Defense News
China Executes Military Officer
By Wendell Minnick
09/11/08
TAIPEI - A Chinese military officer has been executed for spying for Taiwan. A report, which appeared in the pro-Beijing daily Hong Kong newspaper Ta Kung Pao, said Lt. Dai Yibiao of the People's Liberation Army (PLA) was executed on Sept. 5 after a Nanjing Military Court found him guilty of sending 116 classified electronic documents to Taiwan via the Internet.
According to the report, Dai had contacted an unnamed Taiwan intelligence organization in April 2006 via the Internet and received $12,000 for his services.
"Frankly, I have been a bit surprised," said Lin Chong-Pin, former Taiwan deputy minister of defense and now the president of the Taipei-based Foundation on International and Cross-Strait Studies. "I had the impression that our intelligence network has been badly damaged. The recent arrest, sentence and execution of a 'spy' working for Taiwan in the PLA seems to suggest that our intel work has somehow continued inside the PLA."
Over the past eight years, Taiwan's Military Intelligence Bureau (MIB) has seen serious rollbacks of its human intelligence (HUMINT) networks in China as nationalism and better salaries for military officers has made recruitment efforts by the MIB more difficult.
York Chen, a former member of the National Security Council, now with the Institute for Taiwan Defense and Strategic Studies, said J-2 had told him the "main reason of downgrading HUMINT in China is the PLA welfare is much better than before. Our MIB finds it is getting harder to buy them off."
Taiwan's MIB, nicknamed "the Men in Black," once enjoyed wide success in recruiting spies in China. One valued source was the million-plus Taiwan businessmen, many former military veterans, living in China. This created a large pool of potential recruits to ferret out intelligence and serve as talent spotters.
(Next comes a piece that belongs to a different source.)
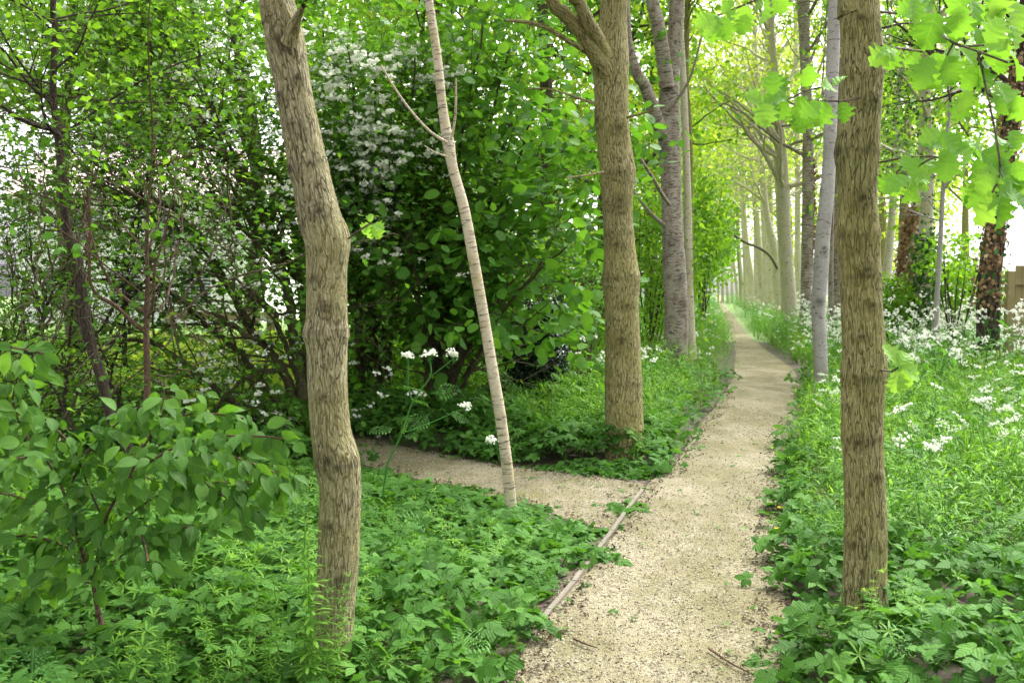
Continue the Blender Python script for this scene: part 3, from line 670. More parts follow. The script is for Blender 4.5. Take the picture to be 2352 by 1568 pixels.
# central furrowed trunk with forked limbs
mid_tree, Cp, Cr = px_tree('oak_tree', 'thick olive furrowed trunk forking near its top, in the corner between the two paths', 'tree', [(1436, 1075, 96), (1434, 1000, 92), (1432, 900, 86), (1431, 800, 83), (1428, 700, 80), (1427, 640, 84), (1423, 560, 72), (1418, 480, 70), (1418, 400, 78), (1410, 320, 76), (1406, 270, 78), (1404, 200, 78), (1402, 120, 82), (1408, 40, 62), (1410, -60, 60)],
    8.9, M['bark_o'], n=180, sides=32, knots=[(640, None, .05, .07), (780, 4.5, .1, .05), (400, None, .06, .06), (395, .2, .1, .1), (275, 3.6, .08, .1), (300, 5.0, .07, .1), (460, 4.8, .06, .12), (480, 4.7, .05, .1), (540, None, .04, .03), (560, 4.4, .05, .1), (700, 4.9, .04, .08), (880, None, .04, .03)], amp=.03, top=11, seed=6,
    limbs=[([(1395, 175, 48), (1370, 130, 40), (1340, 80, 36), (1295, 30, 33), (1255, -25, 30)], [8.85, 8.7, 8.6, 8.5, 8.4], 8), ([(1392, 140, 44), (1374, 95, 36), (1350, 50, 33), (1328, 0, 28), (1310, -40, 26)], [8.8, 8.65, 8.5, 8.4, 8.3], 8),
           ([(1362, 130, 13), (1330, 108, 13), (1290, 85, 12), (1250, 62, 10), (1200, 50, 8), (1160, 48, 6)], [8.8, 8.6, 8.5, 8.4, 8.3, 8.2]), ([(1386, 395, 6), (1350, 402, 5), (1300, 408, 3)], [8.7, 8.5, 8.3]), ([(1440, 270, 6), (1470, 262, 5), (1500, 252, 3)], [8.7, 8.5, 8.4]),
           ([(1368, 240, 8), (1320, 222, 6), (1260, 205, 4), (1210, 205, 3)], [8.9, 9.0, 9.1, 9.2])],
    crown=dict(CR, z0=4.6, nb=14, L=2.6, per=2))
# dark banded double trunk
ch, Hp, Hr = px_tree('cherry_tree', 'grey banded trunk splitting into two stems, behind the thick forked oak', 'tree', [(1553, 860, 62), (1553, 800, 56), (1553, 700, 55), (1548, 600, 53), (1544, 500, 48), (1541, 400, 47), (1538, 300, 52), (1537, 220, 46), (1545, 130, 36), (1552, 60, 34), (1556, -40, 34)],
    17.5, M['cherry'], n=150, sides=24, knots=[(700, 5.3, .12, .1), (300, 3.6, .15, .12), (560, 4.2, .1, .08), (640, 5, .1, .06), (345, 4, .1, .1)], amp=.035, top=14, seed=7,
    limbs=[([(1532, 200, 36), (1522, 120, 32), (1510, 50, 30), (1495, -30, 28)], [17.3, 17.2, 17.1, 17], 13), ([(1520, 310, 34), (1503, 260, 30), (1482, 200, 27), (1462, 168, 24), (1446, 110, 20), (1440, 50, 18)], [17.4, 17.2, 17, 16.8, 16.7, 16.6], 10),
           ([(1538, 470, 9), (1520, 445, 9), (1500, 410, 8), (1478, 375, 7), (1455, 345, 6)], [17.2, 16.5, 16.2, 16, 15.8]), ([(1524, 515, 9), (1500, 495, 8), (1478, 470, 7), (1455, 440, 6)], [17.3, 17, 16.8, 16.6]), ([(1540, 250, 9), (1580, 190, 6), (1600, 130, 5), (1612, 80, 4)], [17.3, 17, 16.8, 16.6])],
    crown=dict(CR, z0=7, nb=16, L=3, size=.14))
px_tree('birch_tree', 'slim pale grey trunk standing close behind the banded double trunk', 'tree', [(1588, 850, 30), (1586, 780, 24), (1582, 650, 20), (1580, 500, 19), (1576, 350, 17), (1570, 200, 16), (1562, 60, 15), (1560, -30, 15)], 18.3, M['trunk_far'], n=60, top=11, seed=8, crown=dict(CR, z0=6.5, nb=8, size=.14))
px_tree('young_tree', 'slender dark olive trunk right beside the pale trunk behind the double trunk', 'tree', [(1587, 830, 14), (1587, 700, 14), (1586, 560, 14), (1584, 430, 16), (1582, 300, 16), (1575, 180, 15), (1578, 60, 13), (1580, -30, 12)], 20.5, M['bark_o'], n=60, top=12, seed=9, crown=dict(CR, z0=6.5, nb=8, size=.14))
# right row by the path
px_tree('birch_tree', 'silver birch with a bent white stem and dark foot, nearest birch right of the path', 'tree', [(1886, 935, 40), (1887, 900, 36), (1886, 850, 32), (1883, 780, 32), (1880, 700, 31), (1886, 620, 33), (1890, 540, 33), (1898, 460, 31), (1905, 360, 29), (1908, 260, 29), (1913, 130, 29), (1918, 0, 29), (1922, -50, 28)],
    13.2, M['birch_s'], n=140, sides=22, knots=[(690, None, .04, .06), (690, 4.8, .06, .14), (580, 4.8, .06, .08), (440, 3.4, .06, .1), (455, .2, .05, .1)], amp=.03, top=13, seed=10, crown=dict(CR, z0=6, nb=12, L=2.2, size=.1, per=2))
px_tree('birch_tree', 'grey birch trunk half hidden behind the big right-hand oak', 'tree', [(1922, 800, 30), (1920, 720, 27), (1922, 600, 27), (1924, 480, 26), (1928, 300, 24), (1932, 120, 22), (1936, -30, 20)], 23, M['cherry'], n=80, top=15, seed=11, knots=[(655, 4.7, .1, .12), (700, 5.3, .1, .1)], crown=dict(CR, z0=8, nb=12, L=2.6, size=.14))
px_tree('birch_tree', 'reddish slim trunk just left of the half hidden grey birch', 'tree', [(1908, 810, 13), (1908, 700, 12), (1909, 560, 11), (1912, 420, 11), (1916, 250, 9)], 21.5, M['cherry'], n=50, top=10, seed=12, crown=dict(CR, z0=7, nb=5, size=.12))
iv, Ip, Ir = px_tree('cherry_tree', 'dark banded trunk with dead ivy on its right side, left of the silver birch', 'tree', [(1851, 790, 30), (1852, 760, 26), (1852, 690, 27), (1854, 600, 27), (1856, 500, 27), (1856, 400, 25), (1855, 300, 23), (1852, 200, 24), (1848, 100, 24), (1845, 0, 28), (1842, -50, 26)],
    27.5, M['cherry'], n=100, sides=18, knots=[(690, 4.5, .15, .14), (600, 4.4, .15, .1), (480, 4.4, .2, .1), (660, .3, .1, .14)], amp=.04, top=17, seed=13, crown=dict(CR, z0=5, nb=26, L=3.0, size=.15, per=2.6, elev=(-.1, .6)))
def trunk_cover(root, tp, tr, z0, z1, n, size, mat, name, r, side=None, tpl=IVY, sig=.0):
    mb = MB(); z = r.uniform(z0, z1, n); i = np.clip(np.searchsorted(tp[:, 2], z), 1, len(tp) - 1)
    c = np.stack([np.interp(z, tp[:, 2], tp[:, k]) for k in range(3)], 1); rd_ = np.interp(z, tp[:, 2], tr)
    a = r.uniform(0, 6.283, n) if side is None else r.normal(side[0], side[1], n)
    o = np.stack([np.cos(a), np.sin(a), np.zeros(n)], 1); pos = c + o * (rd_ * 1.02 + np.abs(r.normal(size=n)) * sig)[:, None]
    dr = r.normal(size=(n, 3)) * .5 + [0, 0, -.8]; nm = o + r.normal(size=(n, 3)) * .35
    inst(mb, tpl, pos, frames(dr, nm), size * r.uniform(.5, 1.2, n), np.clip(r.normal(.5, .25, n), 0, 1)); return mb.build(name, mat, root)
trunk_cover(iv, Ip, Ir, 2.0, 5.0, 420, .09, M['dead'], 'dead_ivy', np.random.default_rng(5), (0.0, .5), sig=.04)

# the row of pale trunks receding along the right of the path
ROW = [([(1826, 775, 36), (1818, 730, 29), (1810, 650, 27), (1804, 560, 25), (1800, 480, 24), (1797, 400, 24), (1790, 300, 19), (1780, 180, 16), (1770, 60, 14)], 29, 'first pale trunk left of the ivy-clad one, with a leaning foot'),
       ([(1789, 735, 22), (1787, 680, 20), (1783, 620, 20), (1775, 560, 18), (1765, 520, 16), (1756, 460, 14), (1750, 380, 13), (1743, 300, 11), (1738, 180, 10)], 38, 'pale yellowish trunk curving left above the path bend'),
       ([(1770, 712, 16), (1769, 650, 15), (1766, 590, 14), (1768, 520, 12), (1768, 420, 12), (1764, 300, 11), (1760, 160, 10)], 44, 'pale trunk standing tight behind the curved one'),
       ([(1751, 700, 15), (1750, 650, 14), (1746, 600, 13), (1742, 560, 13), (1736, 480, 12), (1728, 380, 10), (1722, 260, 9)], 48, 'pale trunk with a raised knot left of the curved pair'),
       ([(1739, 694, 11), (1738, 640, 11), (1737, 560, 10), (1736, 440, 9), (1732, 300, 8)], 54, 'narrow straight pale trunk between two thicker ones far along the path'),
       ([(1727, 692, 15), (1724, 640, 14), (1716, 580, 13), (1710, 520, 11), (1704, 420, 10), (1700, 300, 8)], 57, 'far trunk leaning left with a wide foot'),
       ([(1714, 690, 11), (1713, 640, 9), (1710, 560, 9), (1706, 480, 8), (1700, 360, 7)], 61, 'far slim trunk just left of the wide-footed one'),
       ([(1694, 684, 7), (1690, 640, 6), (1684, 590, 6), (1682, 500, 5), (1680, 400, 5)], 72, 'very distant trunk leaning left near the path end'),
       ([(1682, 684, 6), (1681, 640, 5), (1680, 560, 5), (1678, 450, 5)], 78, 'very distant upright thin trunk right of the bright gap'),
       ([(1660, 682, 6), (1660, 640, 5), (1661, 560, 5), (1664, 450, 5)], 84, 'most distant thin trunk at the path end'),
       ([(1650, 684, 4), (1650, 640, 4), (1649, 560, 4), (1649, 450, 4)], 88, 'faint distant trunk inside the bright gap at the path end'),
       ([(1836, 745, 14), (1834, 650, 13), (1832, 560, 12), (1832, 420, 11), (1830, 260, 10), (1828, 100, 9)], 40, 'thin very pale trunk in the gap left of the ivy-clad trunk')]
ROW += [([(1806, 748, 22), (1801, 640, 17), (1793, 520, 15), (1786, 400, 13), (1776, 240, 12), (1768, 100, 11)], 34, 'pale trunk squeezed just left of the first pale trunk'),
        ([(1761, 706, 13), (1760, 640, 12), (1757, 560, 11), (1752, 460, 10), (1748, 320, 9)], 46, 'slim grey trunk between the curved trunk and the knotty one'),
        ([(1704, 688, 10), (1702, 640, 9), (1697, 580, 8), (1694, 480, 7), (1692, 380, 6)], 66, 'distant pale trunk between the slim one and the very distant ones'),
        ([(1672, 684, 6), (1668, 640, 5), (1662, 590, 5), (1655, 500, 4)], 80, 'very distant trunk slanting left over the bright gap')]
for i, (pts, Yd, lab) in enumerate(ROW):
    pts = [(a_, b_, c_ * 1.2) for a_, b_, c_ in pts]
    h = (650 - pts[-1][1]) / F * Yd + EYE
    px_tree('birch_tree', lab, 'tree', pts, Yd, M['trunk_far'], group='pale trunks lining the path', n=50, sides=12, amp=.03, top=h + 4, seed=30 + i,
            crown=dict(z0=3.2 + Yd * .03, nb=20 if Yd < 60 else 13, L=3.2, leafm='lime', size=.15 if Yd < 50 else .22, per=1.7, tpl=SIMPLE if Yd < 40 else TINY, sig=.25, elev=(.2, 1.2)))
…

However, since 2000, China has arrested more than 40 alleged Taiwan spies. In 2004, the worst year for Taiwan's intelligence service, China arrested 24 alleged spies. All were Taiwanese businessmen working in China and recruited by the MIB. There have been allegations that the MIB and Taiwan's National Security Bureau have been penetrated by Chinese intelligence and that Taiwan's China operations have been totally compromised.